Il est urgent d’engager une politique volontariste de lutte contre la prostitution des enfants : formation des professionnel.les, renforcement de la prévention, accompagnement spécialisé des jeunes victimes de prostitution.

 

  • En ce qui concerne la pénalisation des clients

 

Les articles de la loi concernant la responsabilisation des clients ont été considérés parfaitement constitutionnels et leur mise en application doit être effective dans tout le territoire national. Ce volet de la loi est indispensable à la cohérence des actions déclinées.

 

Une campagne de sensibilisation du grand public devrait être conduite par le gouvernement pour rappeler les changements majeurs opérés par la loi : les personnes prostituées sont victimes de violences. En achetant un acte sexuel, les « clients » entretiennent leur exploitation et se rendent coupables d’une infraction.

 

  • Un suivi de la mise en œuvre de la loi est indispensable

 

La coordination des administrations, le suivi et l’harmonisation de la mise en œuvre de la loi du 13 avril 2016 sur l’ensemble du territoire sont indispensables à la réussite de la politique publique française de lutte contre le système prostitutionnel.
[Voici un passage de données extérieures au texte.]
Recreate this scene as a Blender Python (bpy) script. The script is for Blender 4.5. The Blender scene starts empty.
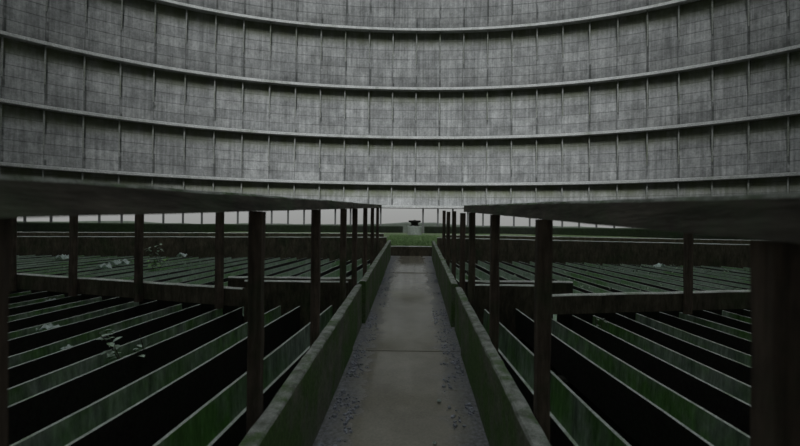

Le comité de suivi de la loi s’est réuni une fois en juin 2017. Nous souhaitons sa tenue au moins trimestrielle.

 

Nous vous prions de bien vouloir agréer, Monsieur le Premier Ministre, l’expression de notre très haute considération.

 

 

Pour le collectif ABOLITION

Marie-Hélène FRANJOU

Présidente de l’Amicale du Nid

 

 

Amicale du Nid, Mouvement du Nid, Fondation Scelles, Elues contre les violences faites aux femmes, Regards de femmes, la CLEF, Osez le féminisme, FDFA (femmes pour le dire, femmes pour agir), CNFF, Choisir la cause des femmes, L’égalité c’est pas sorcier, Femmes solidaires, Clara Magazine, Coalition against Trafficking in Women, Réseau féministe Ruptures, Mémoire traumatique et victimologie, Résistances de femmes, Fédération nationale solidarité femmes,  Le monde à travers un regard, CRIFIP, AFCJ, EACP, Collectif féministe contre le viol, L’escale, MJF, ACPE, CNDF, Cadac, SOS les mamans, CNIDFF, Le CRI, Zonta club de France, Fit une femme un toit, Chiennes de garde, CPL, Zeromacho, Marche Mondiale des femmes, CLF, SOS sexisme, Encore féministes, les moutons noirs,   Rajfire, Fédération nationale GAMS, Maison des femmes de Paris, Planning familial 75, Zero impunity, l’Assemblée de Femmes, La ligue du droit international des femmes, Réussir l’égalité femmes hommes, Libres MarianneS, Femmes migrantes debout, Efi-Ife, Collectif lesbiennes féministes Bagdam, collectif fièr·e·s et révolutionnaires du PCF, Les trois quarts du monde, Lobby européen des femmes, Espace Simone de Beauvoir, Collectif alouette, Mue.

 

Copie à :

 

  • Madame Nicole BELLOUBET – Garde des Sceaux, Ministre de la Justice
  • Monsieur Jean-Michel BLANQUER – Ministre de l’Education nationale et de la Jeunesse
  • Madame Agnès BUZYN– Ministre des Solidarités et de la Santé
  • Monsieur Christophe CASTANER – Ministre de l’Intérieur
  • Madame Sophie CLUZEL– Secrétaire d’Etat auprès du Premier Ministre, chargée des Personnes handicapées
  • Madame Marlène SCHIAPPA – Secrétaire d’Etat auprès du Premier Ministre, chargée de l’Egalité entre les femmes et les hommes et de la Lutte contre les discriminations
  • Monsieur Adrien TAQUET – Secrétaire d’Etat auprès de la Ministre des Solidarités et de la Santé, chargé de la mise en place de la stratégie pour la protection de l’enfance

 

 


[1] Communiqué de presse du 13 février 2019 accessible sur le site du GRETA.